As fotografias com maior efeito sobre o leitor são as aéreas e que revelam toda a grandeza do Cervino. Nelas o homem é um ator coadjuvante diante do protagonismo absoluto desta pirâmide natural de rocha e não poucas vezes, mais parece uma formiguinha diante da imensidão do Cervino. O desafio de subir por cristas íngremes e estreitas, atravessar as paredes pendurados por cordas fixas, viciam os alpinistas.
A escalada do Cervino, vista através do objetivo da câmera fotográfica de Luisa e Beat Perren, revela algo de sublime, de profundo amor e respeito pela montanha. Ao longo das décadas ela cobrou o tributo de preciosas vidas de aventureiros que, por um motivo ou outro, acabaram ficando para sempre nas encostas do Cervino.
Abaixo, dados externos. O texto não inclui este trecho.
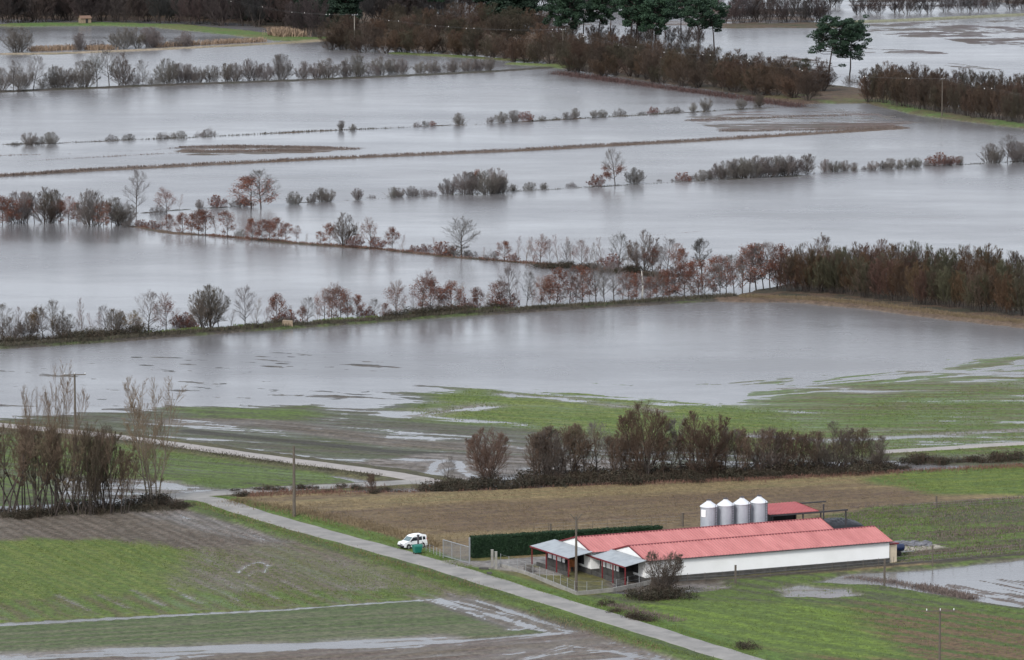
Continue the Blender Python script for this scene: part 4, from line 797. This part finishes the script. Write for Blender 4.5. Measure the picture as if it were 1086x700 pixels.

O livro faz uma homenagem ao guia italiano Jean Antonie Carrol (1829-1890) ao imortalizar a cruz na rocha aonde o grande alpinista morreu depois de salvar os clientes de uma tempestade no caminho de descida.
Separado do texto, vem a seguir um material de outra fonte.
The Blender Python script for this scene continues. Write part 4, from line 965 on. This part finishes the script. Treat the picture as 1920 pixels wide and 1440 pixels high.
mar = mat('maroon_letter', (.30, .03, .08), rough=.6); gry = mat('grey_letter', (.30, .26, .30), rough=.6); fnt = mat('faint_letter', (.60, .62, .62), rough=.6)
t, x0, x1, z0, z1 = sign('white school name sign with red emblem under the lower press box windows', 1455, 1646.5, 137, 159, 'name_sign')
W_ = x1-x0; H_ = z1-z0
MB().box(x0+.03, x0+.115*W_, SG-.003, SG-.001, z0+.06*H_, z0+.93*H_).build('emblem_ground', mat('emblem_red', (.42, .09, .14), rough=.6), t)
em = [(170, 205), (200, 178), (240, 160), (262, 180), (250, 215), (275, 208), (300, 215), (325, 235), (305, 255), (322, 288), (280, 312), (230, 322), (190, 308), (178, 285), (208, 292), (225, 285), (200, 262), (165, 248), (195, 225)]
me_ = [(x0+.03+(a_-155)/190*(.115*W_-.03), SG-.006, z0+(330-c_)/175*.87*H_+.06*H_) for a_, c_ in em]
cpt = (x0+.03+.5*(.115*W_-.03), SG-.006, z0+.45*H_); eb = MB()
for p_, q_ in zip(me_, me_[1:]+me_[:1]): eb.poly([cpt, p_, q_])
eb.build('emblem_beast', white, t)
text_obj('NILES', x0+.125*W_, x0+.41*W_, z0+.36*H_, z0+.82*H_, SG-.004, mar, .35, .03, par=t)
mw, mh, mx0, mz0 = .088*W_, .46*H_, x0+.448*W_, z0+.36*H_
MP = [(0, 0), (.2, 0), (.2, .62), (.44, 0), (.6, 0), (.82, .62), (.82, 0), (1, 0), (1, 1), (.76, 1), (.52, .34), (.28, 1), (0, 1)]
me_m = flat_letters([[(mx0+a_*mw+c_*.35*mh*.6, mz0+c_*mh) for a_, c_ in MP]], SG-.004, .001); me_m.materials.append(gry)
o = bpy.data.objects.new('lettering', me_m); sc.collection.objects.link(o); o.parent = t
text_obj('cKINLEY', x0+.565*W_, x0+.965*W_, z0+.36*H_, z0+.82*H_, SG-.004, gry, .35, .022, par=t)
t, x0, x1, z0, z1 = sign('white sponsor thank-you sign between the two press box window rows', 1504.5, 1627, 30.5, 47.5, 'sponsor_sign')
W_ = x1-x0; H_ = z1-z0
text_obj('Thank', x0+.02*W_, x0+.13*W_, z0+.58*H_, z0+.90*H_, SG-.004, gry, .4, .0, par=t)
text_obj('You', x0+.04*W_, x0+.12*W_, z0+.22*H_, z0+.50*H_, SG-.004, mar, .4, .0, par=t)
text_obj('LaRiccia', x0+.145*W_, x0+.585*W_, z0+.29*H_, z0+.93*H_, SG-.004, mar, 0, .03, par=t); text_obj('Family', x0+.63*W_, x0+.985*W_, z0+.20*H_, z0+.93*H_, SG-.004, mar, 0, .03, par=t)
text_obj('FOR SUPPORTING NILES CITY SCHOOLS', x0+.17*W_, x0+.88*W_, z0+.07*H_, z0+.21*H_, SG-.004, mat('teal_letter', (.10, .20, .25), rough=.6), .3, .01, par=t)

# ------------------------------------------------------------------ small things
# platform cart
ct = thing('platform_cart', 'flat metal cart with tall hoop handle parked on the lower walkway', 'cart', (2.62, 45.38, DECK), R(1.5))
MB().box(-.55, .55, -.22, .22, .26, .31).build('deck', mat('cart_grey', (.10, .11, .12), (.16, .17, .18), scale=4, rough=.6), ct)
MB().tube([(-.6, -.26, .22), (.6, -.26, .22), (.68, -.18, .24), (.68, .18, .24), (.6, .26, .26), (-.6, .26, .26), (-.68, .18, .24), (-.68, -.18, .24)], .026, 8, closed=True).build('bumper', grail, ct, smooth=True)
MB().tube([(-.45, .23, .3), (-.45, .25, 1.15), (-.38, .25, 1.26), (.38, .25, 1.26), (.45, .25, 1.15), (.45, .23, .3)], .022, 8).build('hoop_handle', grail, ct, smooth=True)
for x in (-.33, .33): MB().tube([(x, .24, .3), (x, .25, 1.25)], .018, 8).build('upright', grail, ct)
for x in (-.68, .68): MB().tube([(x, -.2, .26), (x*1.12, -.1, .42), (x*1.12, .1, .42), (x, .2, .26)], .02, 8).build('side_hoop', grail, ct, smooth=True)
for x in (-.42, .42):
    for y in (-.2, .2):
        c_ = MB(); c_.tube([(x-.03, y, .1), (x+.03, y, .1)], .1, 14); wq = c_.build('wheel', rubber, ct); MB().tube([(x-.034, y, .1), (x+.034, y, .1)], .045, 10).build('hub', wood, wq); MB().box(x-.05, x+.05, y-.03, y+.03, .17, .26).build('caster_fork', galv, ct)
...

As inúmeras escaladas durante as quatro estações do ano rendem o Cervino um dos primeiros objetivos dos alpinistas e amantes da montanha. Facilmente reconhecida no horizonte alpino, única na sua forma piramidal, ela é um marco, um farol que ilumina o desejo do ser humano de ir sempre mais alto. A montanha é fotogênica, e de todos os ângulos aparece em grande forma, como uma bela mulher, dizem os admiradores do Cervino. “A melhor estação para fotografar o Cervino é o outono, pela luz e jogo de sombras”, explica Beat Perren à swissinfo, sem demérito algum aos outros períodos do ano.
“Cervino, Climbing teh Classic Routes” tem 256 paginas e foi editado pela Edition Matterhorn Zermatt.
A obra custa 65 euros (98 francos suicos) e pode ser comprada através do site da farmácia de Beat Perren.
Beat Perren foi um dos fundadores da Air Zermatt, em 1968, Foi ele que conseguiu mobilizar a sociedade e constituir a Air Zermatt para ajudar a resgatar os turistas acidentados
Três dias depois de Edward Whymper, em 17 de julho de 1865, Jean-Joseph Carrel e Jean Baptiste Bich, subiriam pelo lado italiano, ou Crista Italiana ou a Crista do Leão, com 27 passagens, mas chegariam ao topo pela crista de Zmutt.
A aresta de Zmutt seria percorrida pela primeira vez, em 3 de setembro de 1879 por Albert-Frederick Mummery, com os guias Alexander Burgener, Augustin Gentinetta e Johann Petrus, com 7 passagens.
Já a aresta de Furggen seria aberta apenas em 22 de setembro de 1941, por Luigi Carrel, Alfredo Perino e Giacomo Chiara.
O pioneiro caminho da Crista de Hörlin, Crista Suíça, possui 29 passagens desde Einstieg até Oberes Dach e dalia ao cume-, e que são reveladas através de fotografias do livro, uma mais detalhada do que outra.
Ulirich Inderbinen, histórico guia de Zermatt, aos 90 anos de idade escalou a montanha.
A forma de pirâmide da montanha Cervino é devida à erosão provocada por quatro ciclos glaciares.
Existem seis abrigos na montanha que podem ser usados como pontos de apoio pelos alpinistas.